Pardonnez-moi mais je lis avec surprise que des notes de bas de page parfois traduites en hongrois -que j'ai trouvées utiles pour ma part, même si on pouvait tout autant les retrouver en fin d'ouvrage- font obstacle à une lecture confortable. Il est permis de tourner la page. Si on se réfère au foisonnement de cette formule dans les publications d'hier et d'aujourd'hui, il y a de quoi s'étonner. de même le maintien de noms ou prénoms hongrois non francisés- et avec accents- semble indisposer. Il est vrai que cela peut obliger à changer ses bésicles et que cela agace. L'usage de l'anglais aurait-il suscité de telles remarques ?

Krudy n'est pas Marai et comparaison n'est pas raison. Marai est d'abord un romancier, talentueux et occidentalisé dans l'approche intellectuelle et dans la narration, on songe parfois à Zweig, et son intégration dans la littérature et la culture française s'est réalisée sans heurt, à travers l'évocation de récits et de drames qui s'inscrivent sans peine dans notre univers. Et puis Marai est décédé en 1989, lorsque Krudy s'est éteint en 1933. L'oeuvre de l'un se termine – à un moment clé de l'Histoire- lorsque commence celle de l'autre.

S'ils ont pu se côtoyer un moment, ils n'ont pas vécu tout à fait la même époque et surtout n'ont pas utilisé les mêmes voies littéraires ni choisi les mêmes objets. Krudy se veut ici romancier, mais à sa façon, déconcertante, picaresque, agrégeant plus des moments qu'il ne laisse dérouler la trame. Poète avant tout, il déroute un peu, dans sa façon de dépeindre le monde littéraire de son époque qu'il prend par tous les bouts mêlant fiction et réalité, personnages authentiques et inventés pour peupler cette galerie romanesque qui lui importe autant que les aventures de ses héros. le récit n'est pas linéaire, et l'incertitude de la suite même si elle n'est pas déflorée ne constitue pas l'intérêt principal. Jugé à cette aune, Krudy risque d'être toujours perdant.

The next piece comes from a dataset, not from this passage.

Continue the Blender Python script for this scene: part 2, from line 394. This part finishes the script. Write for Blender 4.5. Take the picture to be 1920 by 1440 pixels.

Mais si l'on veut bien plonger dans le monde qu'il nous dépeint et le suivre dans ses parcours sinueux, il faut admettre qu'il sait faire partager ses émotions et ses menus plaisirs fussent-ils d'autrefois. Forcément nostalgique d'une période qu'il juge parfois sévèrement- il n'est pas dupe- il ne peut cacher combien elle reste profondément gravée dans son coeur. 7 hiboux témoigne de cette période de fin de siècle, où tout vacille et menace mais où rien ne s'est encore joué.